* _Brief_: Give again, exactly as written, the lines of the records below from the line with "Write a Blender" to the line with "PI = math.pi". Both end lines count; pictures do not.

* _Dataset rows_:

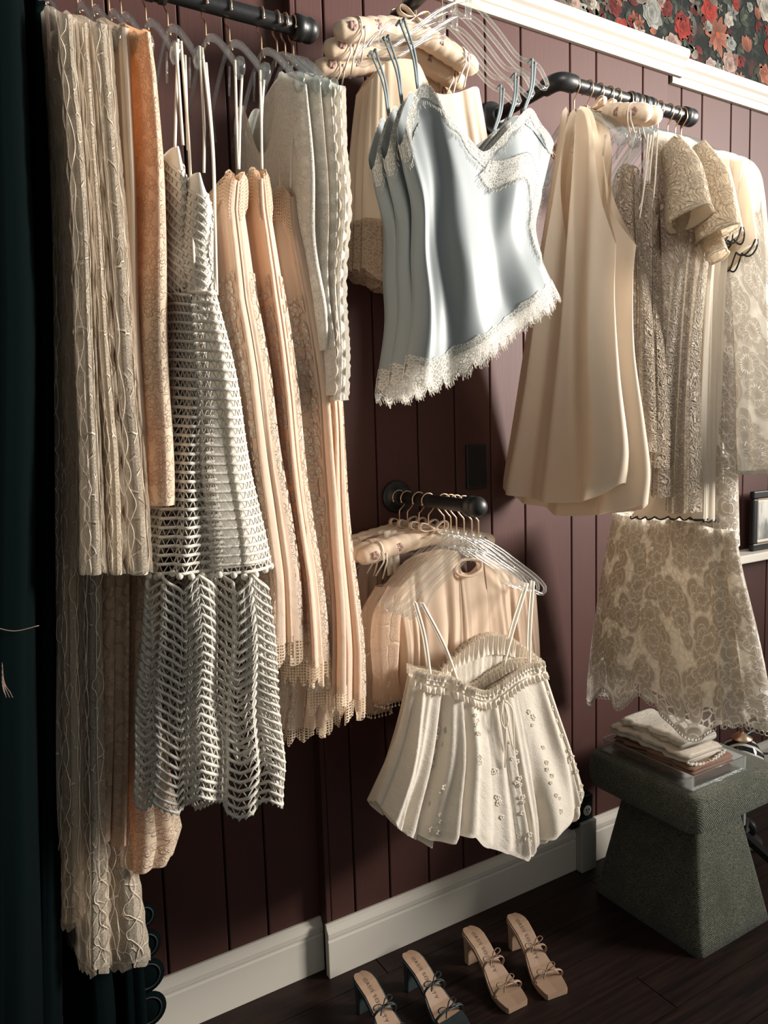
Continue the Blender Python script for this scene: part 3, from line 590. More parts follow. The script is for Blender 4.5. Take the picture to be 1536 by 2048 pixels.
def scal_edges(t, s, mat, period=.06, wd=.004):
    """scalloped lace borders running down the front edge of the garment"""
    n = int(s.H_/.006); tt = np.linspace(0, 1, n); z = tt*s.H_
    for sg, u0 in ((1, .965), (-1, .97)):
        wv = u0+.025*np.abs(np.sin(np.pi*z/period)); A = s.ev(np.full(n, u0-.03), tt, sg, .002); B = s.ev(np.clip(wv, 0, .999), tt, sg, .002); B[:, 1] -= .002+wd*np.abs(np.sin(np.pi*z/period)); B[:, 0] -= sg*.005
        V = np.vstack([A, (A+B)/2, B]); F = [(k*n+i, k*n+i+1, (k+1)*n+i+1, (k+1)*n+i) for k in range(2) for i in range(n-1)]
        link('scalloped_edge', mesh('scalloped_edge', V, F, np.stack([np.repeat([0, .012, .024], n), np.tile(z, 3)], 1)), mat, t)
def braid(t, s, mat, cords=((.0, .16, 0), (.0, .16, math.pi), (.42, .14, 0), (.42, .14, math.pi)), period=.075, r=.0005):
    n = int(s.H_/.005); tt = np.linspace(.01, .995, n); z = tt*s.H_; mb = MB()
    for c, A, ph in cords:
        w = c+A*(.7+.5*np.sin(z*9.7+ph*2+c*7))*np.sin(np.pi*(z+.02*np.sin(z*17+c*3))/period+ph)+.05*np.sin(z*23+c*5+ph); phi = np.pi-np.abs(w)*1.5; u = np.clip(.5-.5*np.cos(phi), 0, 1); P = np.where((w > 0)[:, None], s.ev(u, tt, 1.0, .0015), s.ev(u, tt, -1.0, .0015)); P[:, 1] -= .0015; mb.tube(P, r*(1+.5*np.abs(np.cos(np.pi*z/period))**6), 5)
    o = mb.build('braid_cord', mat, t); o['kind'] = 'stuff'
rows_L = [
 ('short ivory net-lace dress, leftmost of the scallop-edged lace dresses', 'ivory_vine', [(28, 116, 155), (120, 123, 157), (300, 138, 170), (500, 150, 185), (700, 158, 195), (900, 166, 203), (1050, 169, 210), (1150, 172, 216)], -.445, .075),
 ('narrow ivory scalloped lace dress squeezed between two wider lace dresses', 'ivory_vine', [(45, 158, 178), (300, 171, 192), (600, 192, 215), (900, 214, 238), (1150, 220, 248)], -.438, .08),
 ('ivory net-lace dress with frilled hem, right of the narrow scalloped one', 'ivory_vine', [(48, 180, 226), (300, 200, 240), (600, 224, 268), (900, 245, 292), (1000, 250, 300), (1150, 256, 312)], -.44, .075),
]
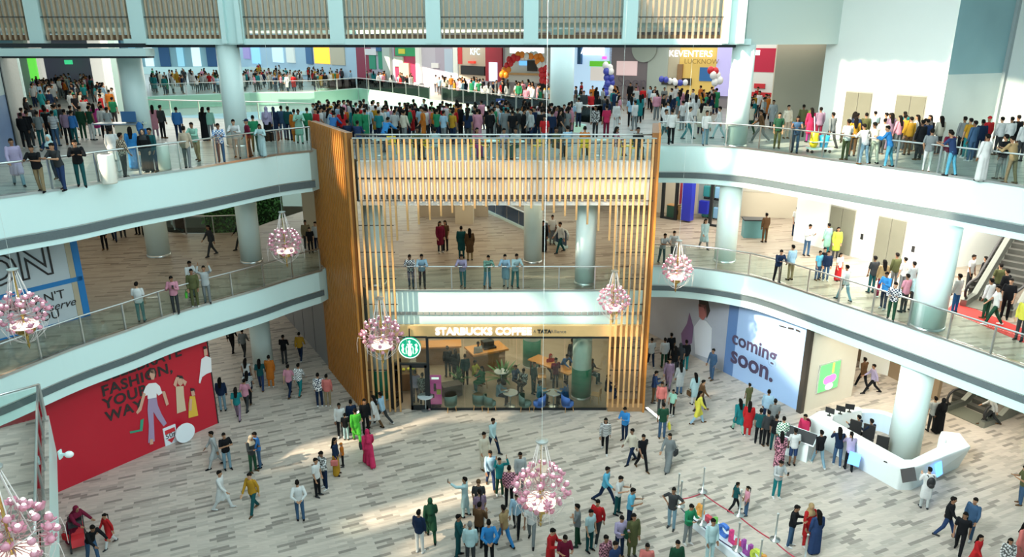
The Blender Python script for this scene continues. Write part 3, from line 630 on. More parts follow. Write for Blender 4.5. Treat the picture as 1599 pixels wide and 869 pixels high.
figure([('printed_skin', SKINP, [[(234, 576), (240, 576), (242, 583), (240, 592), (236, 592), (233, 584)], [(223, 612), (227, 614), (220, 640), (214, 646), (212, 643), (217, 634)], [(252, 610), (257, 610), (263, 630), (259, 633)],
        [(277, 590), (283, 590), (285, 598), (281, 602), (277, 598)], [(270, 600), (274, 588), (279, 588), (277, 592), (274, 604)], [(284, 590), (291, 595), (288, 602), (284, 595)], [(297, 610), (302, 609), (304, 616), (299, 618)], [(295, 622), (299, 622), (298, 640), (294, 640)], [(317, 545), (322, 543), (323, 553), (318, 555)], [(233, 685), (238, 684), (238, 692), (233, 693)]]),
        ('printed_hair', INK, [[(233, 574), (241, 574), (244, 580), (243, 590), (241, 583), (234, 581), (231, 588), (230, 580)], [(276, 585), (284, 586), (287, 592), (284, 593), (277, 592)], [(297, 605), (303, 606), (304, 611), (297, 611)], [(316, 541), (321, 539), (323, 545), (318, 546)]]),
        ('printed_blouse', PW, [[(227, 603), (232, 598), (243, 597), (249, 602), (253, 613), (247, 617), (244, 613), (244, 621), (230, 622), (230, 616), (225, 618), (223, 613)], [(314, 560), (321, 555), (329, 558), (330, 580), (322, 583), (315, 588), (312, 598), (310, 597)]]),
        ('printed_trousers', PL, [[(231, 622), (244, 620), (246, 632), (252, 646), (260, 660), (255, 665), (245, 652), (239, 642), (240, 664), (241, 688), (231, 691), (232, 664), (230, 640)]]),
        ('printed_cream_dress', PC, [[(274, 603), (286, 602), (287, 618), (290, 640), (276, 645), (275, 622)]]),
        ('printed_yellow_skirt', PY, [[(296, 618), (304, 618), (309, 648), (294, 652), (294, 630)]]),
        ('printed_bag', PG, [[(219, 655), (224, 653), (222, 672), (203, 676), (202, 673), (218, 670)]])])
def stand_flat(name, label, cat, u, v, wpx, hpx, m, round_=False):
    p = W(u, v, 0); t = thing(name, label, cat, p, red.rz); k = 1/ (FPX/(p.y*cos(TILT)+CZ*sin(TILT))); wd, ht = wpx*k, hpx*k/.9
    if round_: mb = disc(MB(), wd/2, -.04, .04, 36); q = obj('panel', mb, [m], t); q.location = (0, 0, wd/2)
    else: obj('panel', MB().box((0, 0, ht/2), (wd, .05, ht)), [m], t)
    obj('prop', MB().tube([(0, .03, ht*.5), (0, .35, .02)], .02), [METAL], t); return t, wd, ht
t, a, b = stand_flat('display_disc', 'round white display disc leaning by the red hoarding', 'display', 291, 689, 31, 31, mat('card_white', (.78, .84, .90), .5), True)
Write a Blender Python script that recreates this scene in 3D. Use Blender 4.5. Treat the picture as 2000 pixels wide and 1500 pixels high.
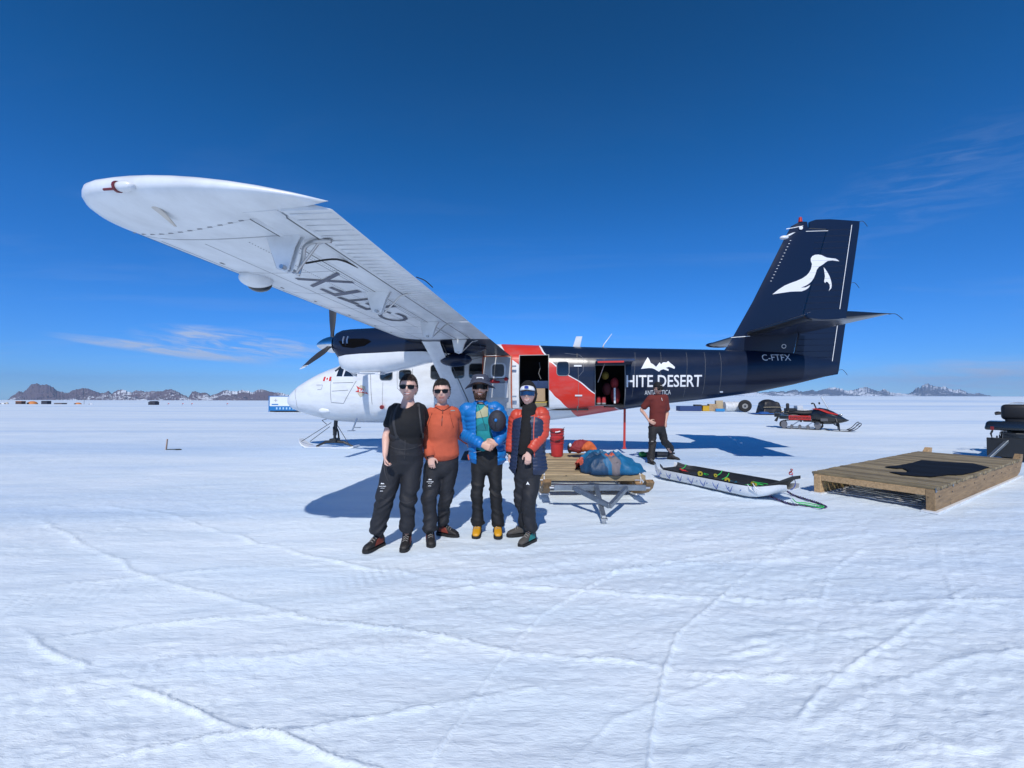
import bpy, bmesh, math, random
import numpy as np
from mathutils import Vector, Matrix, noise

random.seed(7)
rng = np.random.default_rng(7)
for o in list(bpy.data.objects):
    bpy.data.objects.remove(o)
SC = bpy.context.scene
COL = SC.collection
PI = math.pi

# ------------------------------------------------------------ camera
F_PX = 865.0; YH = 773.4; ROLL = math.radians(.133); HC = 1.542
PITCH = math.atan((YH - 750) / F_PX)
cam = bpy.data.cameras.new('camera')
cam.sensor_width = 36.0
cam.lens = F_PX / 2000 * 36
cam.clip_start = .05
cam.clip_end = 90000
camo = bpy.data.objects.new('camera', cam)
COL.objects.link(camo)
camo.matrix_world = Matrix.Translation((0, 0, HC)) @ Matrix.Rotation(PI / 2 + PITCH, 4, 'X') @ Matrix.Rotation(ROLL, 4, 'Z')
SC.camera = camo

# ------------------------------------------------------------ daylight
SHX, SHY = .06, 1.03            # ground shadow per metre of height
SUN_EL = math.atan(1 / math.hypot(SHX, SHY))
SUN_ROT = math.atan2(-SHX, -SHY)
world = bpy.data.worlds.new('World')
SC.world = world
world.use_nodes = True
SC.view_settings.view_transform = 'Standard'
SC.view_settings.look = 'None'
SC.view_settings.gamma = 1
SC.view_settings.use_curve_mapping = False
SC.view_settings.exposure = -.15


def N(nt, typ, **kw):
    n = nt.nodes.new(typ)
    for k, v in kw.items():
        if k.startswith('i_'):
            key = k[2:]
            key = int(key) if key.isdigit() else key.replace('_', ' ')
            n.inputs[key].default_value = v
        else:
            setattr(n, k, v)
    return n


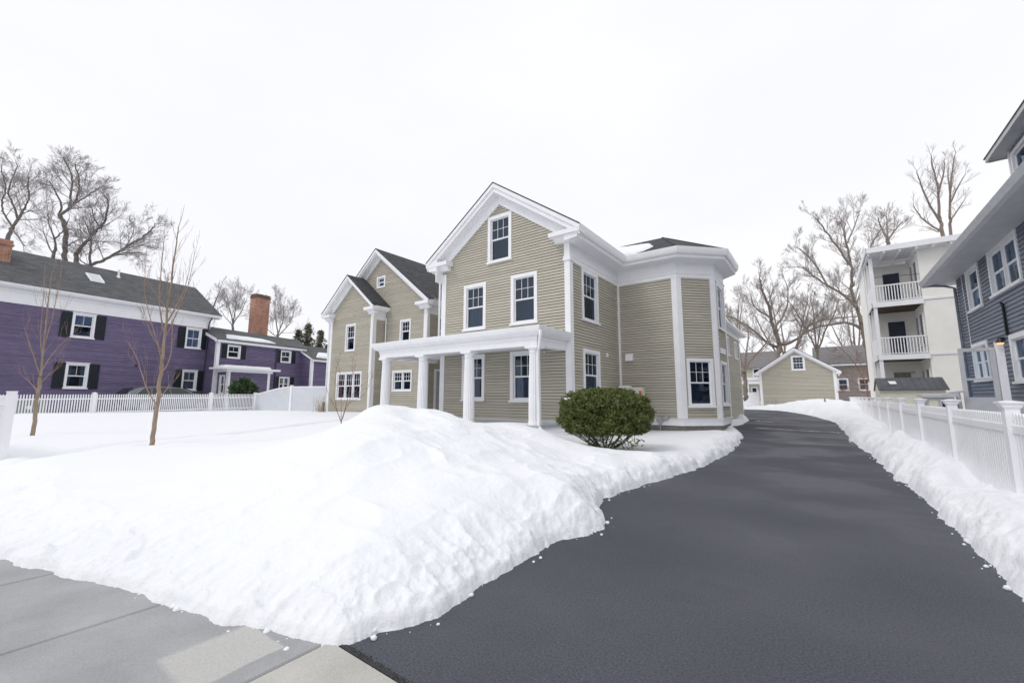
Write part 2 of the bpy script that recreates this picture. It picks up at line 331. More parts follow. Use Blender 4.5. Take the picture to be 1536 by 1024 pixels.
def clap(parent, F, poly, wins, m, course=.110, lap=.028, name='wall', flat=False, gap=.014):
    """lapped clapboards over a convex polygon (s,z), with real openings for windows"""
    zs = sorted(set([z for _, z in poly])); zmin, zmax = zs[0], zs[-1]
    br = set(zs)
    for wn in wins: br.add(wn[2]); br.add(wn[3])
    k0 = math.floor(zmin / course)
    if not flat:
        for k in range(k0, int(zmax / course) + 2): br.add(k * course); br.add(k * course - gap)
    br = sorted(b for b in br if zmin - 1e-6 <= b <= zmax + 1e-6)
    def rng(z):
        xs = []
        n = len(poly)
        for i in range(n):
            (s0, z0), (s1, z1) = poly[i], poly[(i + 1) % n]
            if abs(z0 - z1) < 1e-9:
                if abs(z - z0) < 1e-6: xs += [s0, s1]
            elif min(z0, z1) - 1e-7 <= z <= max(z0, z1) + 1e-7: xs.append(s0 + (s1 - s0) * (z - z0) / (z1 - z0))
        return min(xs), max(xs)
    mb = MB()
    for za, zb in zip(br[:-1], br[1:]):
        if zb - za < 1e-4: continue
        a0, a1 = rng(za + 1e-6); b0, b1 = rng(zb - 1e-6)
        k = math.floor((za + 1e-5) / course); slot = (not flat) and zb > (k + 1) * course - gap + 1e-4; fa = (za - k * course) / course; fb = (zb - k * course) / course
        ta, tb = (lap * (1 - fa), lap * (1 - fb)) if not flat else (0, 0)
        segs = [(a0, a1, b0, b1)]
        for (w0, w1, y0, y1) in [wn[:4] for wn in wins]:
            if y0 <= za + 1e-5 and y1 >= zb - 1e-5:
                new = []
                for (p0, p1, q0, q1) in segs:
                    if w1 <= min(p0, q0) or w0 >= max(p1, q1): new.append((p0, p1, q0, q1)); continue
                    if w0 > max(p0, q0): new.append((p0, w0, q0, w0))
                    if w1 < min(p1, q1): new.append((w1, p1, w1, q1))
                segs = new
        for (p0, p1, q0, q1) in segs:
            if slot:
                mb.face([F(p0, ta, za), F(p1, ta, za), F(q1, -.03, za), F(q0, -.03, za)]); mb.m = 1; mb.face([F(p0, -.03, za), F(p1, -.03, za), F(q1, -.03, zb), F(q0, -.03, zb)]); mb.m = 0; continue
            mb.face([F(p0, ta, za), F(p1, ta, za), F(q1, tb, zb), F(q0, tb, zb)])
            if not flat and fa < 1e-3: mb.face([F(p0, -.03, za), F(p1, -.03, za), F(p1, ta, za), F(p0, ta, za)])
    return mb.build(name, [m, M['lap_shade']], parent)

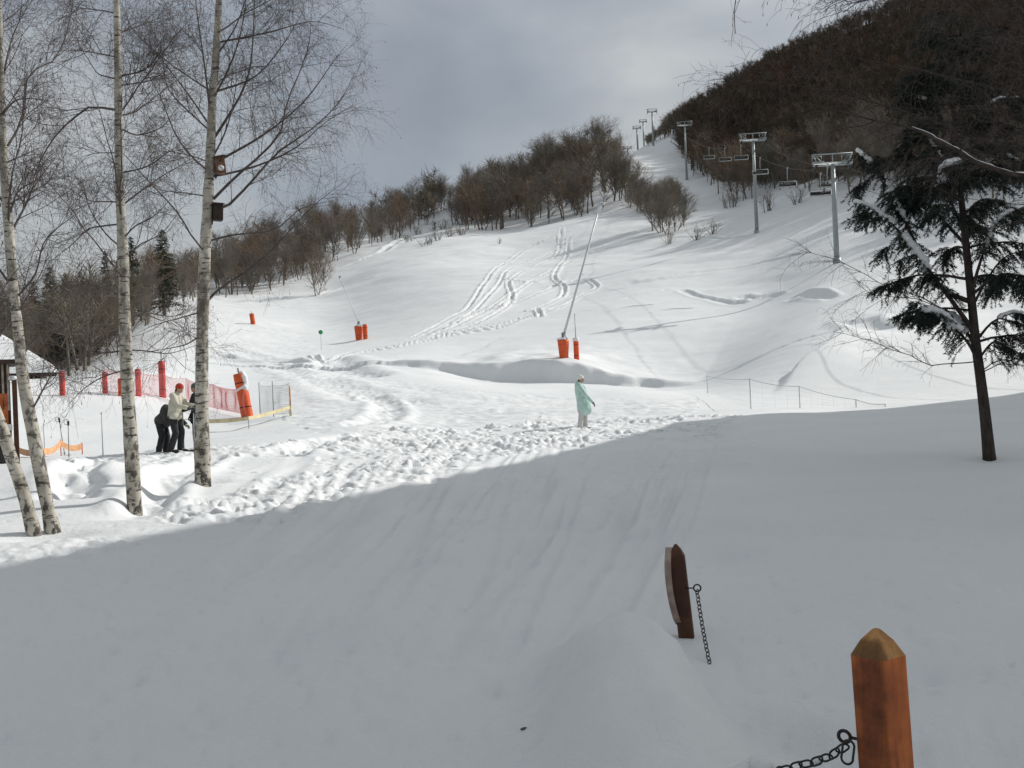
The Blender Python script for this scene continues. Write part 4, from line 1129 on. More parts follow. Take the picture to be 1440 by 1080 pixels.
def person(label, loc, face, J, coat, coat_len, trousers, hatm, glove, bob=False, hood=False, backpack=None, group=None, hair=True, bulk=1.0):
    """J: joints, x forwards, y left, z up"""
    root = thing('person', label, 'person', loc, face, group)
    j = {k: np.asarray(v, float) for k, v in J.items()}
    pel, che, nk, hd = j['pelvis'], j['chest'], j['neck'], j['head']
    fw = nrm(j.get('look', np.array([1., 0, 0])))
    sid = nrm(np.cross([0, 0, 1.0], fw)); upv = np.cross(fw, sid); HR_ = np.array([fw, sid, upv]).T
    C = [(pel, che, .12, .125), (che, nk, .11, .055), (nk, hd, .052, .06)]
    E = [(hd, (.092, .074, .115), HR_), (hd + fw * .03 - upv * .06, (.06, .055, .05), HR_), (hd + fw * .085 - upv * .015, (.020, .013, .022), HR_), (hd + fw * .078 - upv * .058, (.014, .024, .008), HR_),
         (hd + sid * .076 - upv * .01, (.022, .010, .03), HR_), (hd - sid * .076 - upv * .01, (.022, .010, .03), HR_)]
    G = []; GE = []; S = []; TR_ = []; BO = []; BE = []
    for s in ('l', 'r'):
        sh, el, wr = j['sh' + s], j['el' + s], j['wr' + s]
        C += [(che + (sh - che) * .5, sh, .08, .058), (sh, el, .052, .040), (el, wr, .040, .027)]
        S += [(che + (sh - che) * .4, sh, .10, .088), (sh, el, .085, .068), (el, wr - (wr - el) * .06, .068, .054)]
        hc, he = hand_shapes(wr, wr - el, j.get('up' + s, np.array([0, 0, 1.0]) if abs(nrm(wr - el)[2]) < .8 else np.array([1., 0, 0])), .01)
        C += hc; E += he
        gc, ge = hand_shapes(wr, wr - el, j.get('up' + s, np.array([0, 0, 1.0]) if abs(nrm(wr - el)[2]) < .8 else np.array([1., 0, 0])), .01, .006)
        G += gc + [(wr - nrm(wr - el) * .05, wr + nrm(wr - el) * .03, .042, .036)]; GE += ge
        hi, kn, an = j['hi' + s], j['kn' + s], j['an' + s]
        to = an + np.array([.17, 0, -.04]) if ('to' + s) not in j else j['to' + s]
        C += [(pel + (hi - pel) * .6, hi, .10, .095), (hi, kn, .085, .056), (kn, an, .056, .038), (an, to, .042, .032)]
        TR_ += [(pel + (hi - pel) * .6, hi, .125, .115), (hi, kn, .112, .082), (kn, an + (kn - an) * .12, .085, .078)]
        BO += [(an + [0, 0, .12], an, .062, .06), (an - [.04, 0, .03], to, .055, .045)]
    blob('body', root, M['skin'], C, E, .010, 2)
    ey = MB()
    for s in (1, -1): ey.ell(hd + fw * .078 + sid * s * .032 + upv * .012, (.012, .013, .009), HR_, 8, 6)
    ey.build('eyes', M['black'], root)
    if hair: blob('hair', root, M['hair'], [(hd - fw * .045 - upv * .02, nk - fw * .03, .07, .05)], [(hd - fw * .022 + upv * .02, (.088, .084, .105), HR_)], .012, 2)
    blob('trousers', root, trousers, TR_, [(pel, (.135, .16, .14))], .014, 3)
    hem = pel + (pel - che) / np.linalg.norm(pel - che) * coat_len
    CO = [(che, pel, .155 * bulk, .165 * bulk), (pel, hem, .165 * bulk, (.20 if coat_len > .2 else .155) * bulk), (che + (pel - che) * .6, hem + np.array([.05, .09, 0]), .12 * bulk, .12 * bulk), (che + (pel - che) * .6, hem + np.array([.03, -.09, 0]), .12 * bulk, .13 * bulk)] + S + [(che, nk, .13, .075)] + ([(j['hi' + s] + np.array([0, 0, .06]), np.array([hem[0], j['hi' + s][1] * 1.05, hem[2]]), .15, .16) for s in 'lr'] if coat_len > .2 else [])
    if hood: CO += [(nk - fw * .07 + [0, 0, .0], nk - fw * .11 - [0, 0, .06], .085, .075)]
    ct = blob('jacket', root, coat, CO, [((che + pel) / 2, (.16 * bulk, .185 * bulk, .30))], .014, 3)
    blob('boots', root, M['black'], BO, (), .014, 2)
    blob('gloves', root, glove, G, GE, .009, 1)
    hh = [(hd - fw * .012 + upv * .035, (.105, .092, .095), HR_), (hd - fw * .014 + upv * .012, (.108, .096, .045), HR_)]
    ht = blob('hat', root, hatm, (), hh, .011, 2)
    if bob: blob('bobble', ht, hatm, (), [(hd - fw * .05 + upv * .125, (.045, .045, .04), HR_)], .01, 1)
    if backpack: blob('backpack', root, backpack, (), [(che - np.array([.2, 0, -.02]) + (pel - che) * .3, (.11, .15, .21))], .014, 3)
    return root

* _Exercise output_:
Write a Blender Python script that recreates this scene in 3D. Use Blender 4.5. Treat the picture as 2000 pixels wide and 1500 pixels high.
import bpy, bmesh, math, random
import numpy as np
from mathutils import Vector, Matrix, noise

random.seed(7)
rng = np.random.default_rng(7)
for o in list(bpy.data.objects):
    bpy.data.objects.remove(o)
SC = bpy.context.scene
COL = SC.collection
PI = math.pi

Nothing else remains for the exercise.